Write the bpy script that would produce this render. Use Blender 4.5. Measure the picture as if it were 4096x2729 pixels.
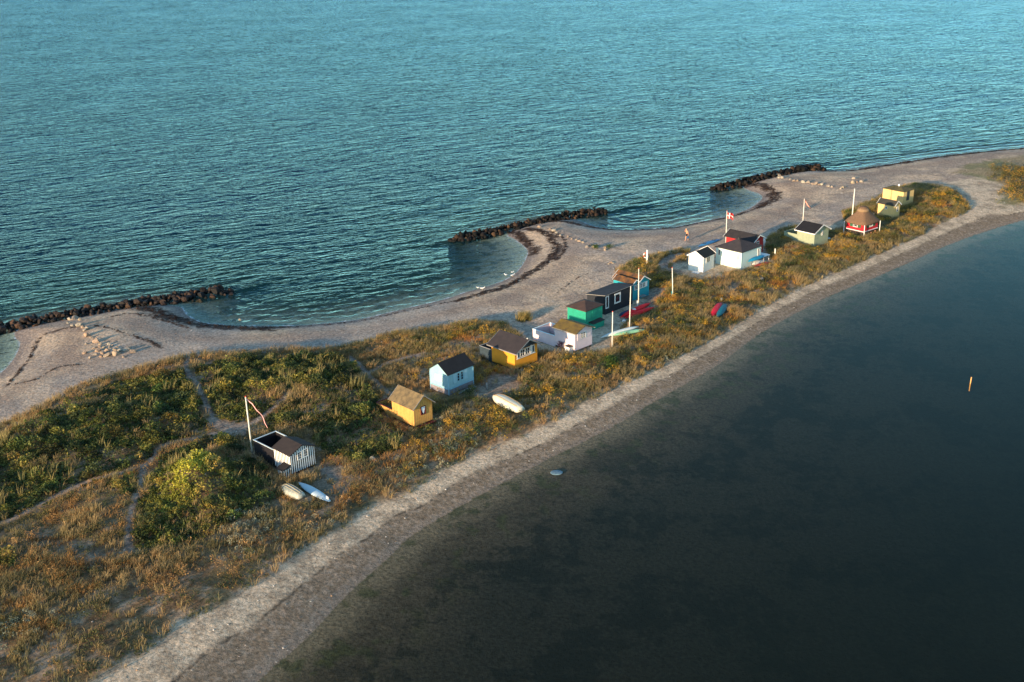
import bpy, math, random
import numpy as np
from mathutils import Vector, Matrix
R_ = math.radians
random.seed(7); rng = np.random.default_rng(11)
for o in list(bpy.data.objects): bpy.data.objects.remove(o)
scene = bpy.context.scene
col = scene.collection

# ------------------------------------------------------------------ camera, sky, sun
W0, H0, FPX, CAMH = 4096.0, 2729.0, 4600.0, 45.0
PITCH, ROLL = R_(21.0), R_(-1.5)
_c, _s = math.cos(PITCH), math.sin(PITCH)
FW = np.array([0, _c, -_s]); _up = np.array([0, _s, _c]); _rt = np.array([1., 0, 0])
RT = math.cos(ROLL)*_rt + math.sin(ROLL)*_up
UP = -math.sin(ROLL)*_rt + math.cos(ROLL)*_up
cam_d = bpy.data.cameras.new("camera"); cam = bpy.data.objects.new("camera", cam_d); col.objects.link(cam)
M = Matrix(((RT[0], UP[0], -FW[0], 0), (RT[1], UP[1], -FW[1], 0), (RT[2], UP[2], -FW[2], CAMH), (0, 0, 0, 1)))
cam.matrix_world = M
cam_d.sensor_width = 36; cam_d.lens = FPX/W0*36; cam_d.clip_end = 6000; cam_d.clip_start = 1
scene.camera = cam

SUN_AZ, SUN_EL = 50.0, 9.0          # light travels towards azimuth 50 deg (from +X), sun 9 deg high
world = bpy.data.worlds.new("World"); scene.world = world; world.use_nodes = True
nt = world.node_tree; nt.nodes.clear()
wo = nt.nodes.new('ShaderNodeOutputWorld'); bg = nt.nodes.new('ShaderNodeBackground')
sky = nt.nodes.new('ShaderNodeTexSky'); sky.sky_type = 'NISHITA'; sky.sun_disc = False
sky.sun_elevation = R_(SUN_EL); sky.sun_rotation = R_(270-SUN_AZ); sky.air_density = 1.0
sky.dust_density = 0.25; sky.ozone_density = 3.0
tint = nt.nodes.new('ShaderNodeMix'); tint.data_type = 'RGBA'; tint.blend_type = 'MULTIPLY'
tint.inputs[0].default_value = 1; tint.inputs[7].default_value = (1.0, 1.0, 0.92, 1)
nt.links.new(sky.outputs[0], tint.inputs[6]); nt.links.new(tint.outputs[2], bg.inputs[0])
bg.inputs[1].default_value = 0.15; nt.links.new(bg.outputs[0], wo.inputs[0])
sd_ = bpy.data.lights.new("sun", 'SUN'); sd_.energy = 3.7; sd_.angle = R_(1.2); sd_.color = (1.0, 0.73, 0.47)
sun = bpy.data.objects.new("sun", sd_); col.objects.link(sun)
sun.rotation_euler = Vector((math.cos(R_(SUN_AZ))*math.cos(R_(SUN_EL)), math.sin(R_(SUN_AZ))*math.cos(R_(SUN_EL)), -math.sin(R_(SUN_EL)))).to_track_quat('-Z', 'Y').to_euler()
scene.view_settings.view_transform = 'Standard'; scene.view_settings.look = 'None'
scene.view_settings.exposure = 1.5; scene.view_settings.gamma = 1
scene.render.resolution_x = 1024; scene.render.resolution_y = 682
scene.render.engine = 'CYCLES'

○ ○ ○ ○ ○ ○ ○

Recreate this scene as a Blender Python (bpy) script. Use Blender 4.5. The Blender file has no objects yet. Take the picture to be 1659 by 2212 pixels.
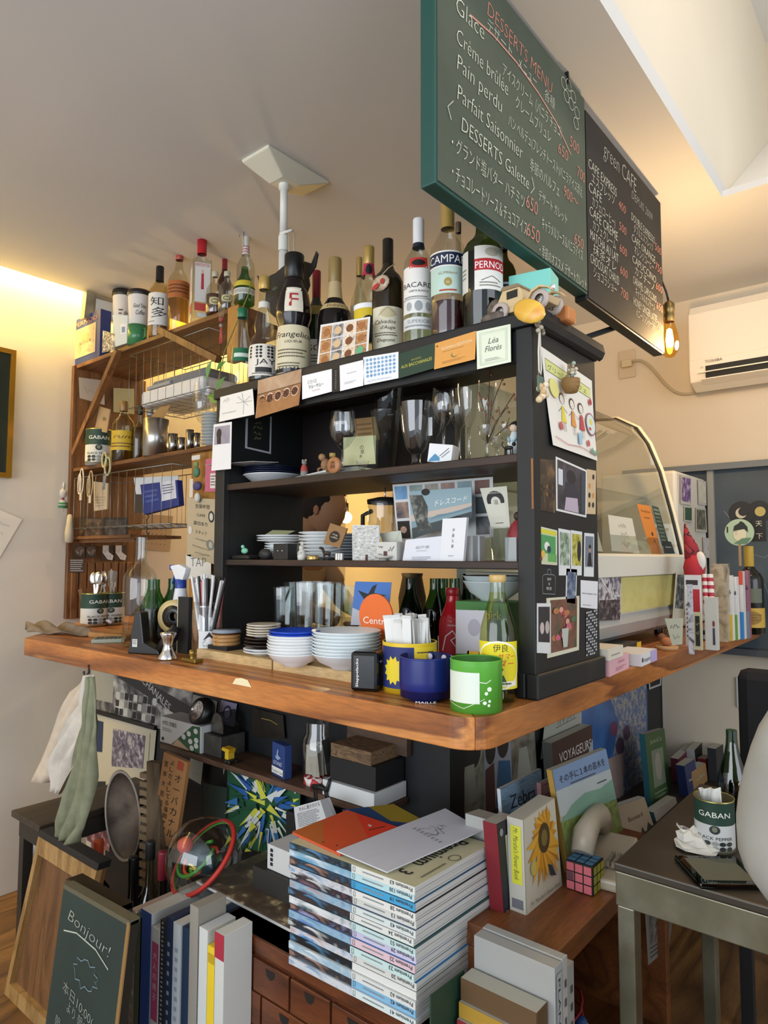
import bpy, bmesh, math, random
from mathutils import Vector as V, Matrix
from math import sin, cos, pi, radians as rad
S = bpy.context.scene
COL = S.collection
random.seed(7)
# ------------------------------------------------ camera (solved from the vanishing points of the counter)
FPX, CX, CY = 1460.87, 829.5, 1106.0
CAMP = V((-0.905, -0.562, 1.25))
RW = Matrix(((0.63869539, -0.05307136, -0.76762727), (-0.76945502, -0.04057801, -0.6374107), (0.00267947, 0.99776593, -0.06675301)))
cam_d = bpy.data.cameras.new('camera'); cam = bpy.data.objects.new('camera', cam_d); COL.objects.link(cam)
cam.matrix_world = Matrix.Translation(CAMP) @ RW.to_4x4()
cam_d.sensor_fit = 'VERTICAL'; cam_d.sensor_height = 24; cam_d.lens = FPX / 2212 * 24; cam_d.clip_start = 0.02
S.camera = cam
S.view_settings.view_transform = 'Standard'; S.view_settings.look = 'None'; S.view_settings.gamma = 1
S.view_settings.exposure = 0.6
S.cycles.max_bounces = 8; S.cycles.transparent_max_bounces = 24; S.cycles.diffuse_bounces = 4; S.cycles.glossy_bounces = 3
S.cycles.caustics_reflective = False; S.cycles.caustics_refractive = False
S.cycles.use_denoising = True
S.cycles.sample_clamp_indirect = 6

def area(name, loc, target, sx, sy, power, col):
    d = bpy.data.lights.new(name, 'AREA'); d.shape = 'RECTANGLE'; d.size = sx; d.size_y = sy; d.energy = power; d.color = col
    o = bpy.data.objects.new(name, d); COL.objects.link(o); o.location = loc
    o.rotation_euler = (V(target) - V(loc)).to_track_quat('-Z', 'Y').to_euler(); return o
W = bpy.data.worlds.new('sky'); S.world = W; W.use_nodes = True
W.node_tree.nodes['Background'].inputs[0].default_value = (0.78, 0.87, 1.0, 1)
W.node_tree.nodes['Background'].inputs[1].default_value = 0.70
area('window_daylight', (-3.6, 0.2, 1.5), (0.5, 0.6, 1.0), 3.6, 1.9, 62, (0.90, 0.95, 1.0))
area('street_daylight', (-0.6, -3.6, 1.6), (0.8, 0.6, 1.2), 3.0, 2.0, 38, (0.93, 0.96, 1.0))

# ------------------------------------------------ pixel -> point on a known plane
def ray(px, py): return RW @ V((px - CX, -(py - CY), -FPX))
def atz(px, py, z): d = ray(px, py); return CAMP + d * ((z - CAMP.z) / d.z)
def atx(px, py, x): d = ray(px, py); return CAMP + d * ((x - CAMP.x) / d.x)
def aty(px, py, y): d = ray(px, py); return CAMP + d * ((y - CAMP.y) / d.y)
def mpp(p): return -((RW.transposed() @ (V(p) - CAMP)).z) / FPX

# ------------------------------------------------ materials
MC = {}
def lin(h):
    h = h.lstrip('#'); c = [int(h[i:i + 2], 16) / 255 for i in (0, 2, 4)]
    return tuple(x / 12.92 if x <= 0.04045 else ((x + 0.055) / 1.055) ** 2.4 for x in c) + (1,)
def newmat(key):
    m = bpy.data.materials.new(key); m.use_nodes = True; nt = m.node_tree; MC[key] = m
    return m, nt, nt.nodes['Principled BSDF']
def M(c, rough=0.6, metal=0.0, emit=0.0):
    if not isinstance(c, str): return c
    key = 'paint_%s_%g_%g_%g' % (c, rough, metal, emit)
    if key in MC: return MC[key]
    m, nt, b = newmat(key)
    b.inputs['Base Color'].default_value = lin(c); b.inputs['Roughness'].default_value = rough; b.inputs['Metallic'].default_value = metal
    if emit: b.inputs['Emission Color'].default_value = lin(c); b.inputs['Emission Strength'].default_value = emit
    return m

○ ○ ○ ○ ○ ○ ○

## Instruction
Reproduce the lines above starting at the one with "Write the bpy" and ending at the one with "scene.camera = cam", both included, exactly and with no pictures.

## Full solution
Write the bpy script that would produce this render. Use Blender 4.5. Measure the picture as if it were 4096x2729 pixels.
import bpy, math, random
import numpy as np
from mathutils import Vector, Matrix
R_ = math.radians
random.seed(7); rng = np.random.default_rng(11)
for o in list(bpy.data.objects): bpy.data.objects.remove(o)
scene = bpy.context.scene
col = scene.collection

# ------------------------------------------------------------------ camera, sky, sun
W0, H0, FPX, CAMH = 4096.0, 2729.0, 4600.0, 45.0
PITCH, ROLL = R_(21.0), R_(-1.5)
_c, _s = math.cos(PITCH), math.sin(PITCH)
FW = np.array([0, _c, -_s]); _up = np.array([0, _s, _c]); _rt = np.array([1., 0, 0])
RT = math.cos(ROLL)*_rt + math.sin(ROLL)*_up
UP = -math.sin(ROLL)*_rt + math.cos(ROLL)*_up
cam_d = bpy.data.cameras.new("camera"); cam = bpy.data.objects.new("camera", cam_d); col.objects.link(cam)
M = Matrix(((RT[0], UP[0], -FW[0], 0), (RT[1], UP[1], -FW[1], 0), (RT[2], UP[2], -FW[2], CAMH), (0, 0, 0, 1)))
cam.matrix_world = M
cam_d.sensor_width = 36; cam_d.lens = FPX/W0*36; cam_d.clip_end = 6000; cam_d.clip_start = 1
scene.camera = cam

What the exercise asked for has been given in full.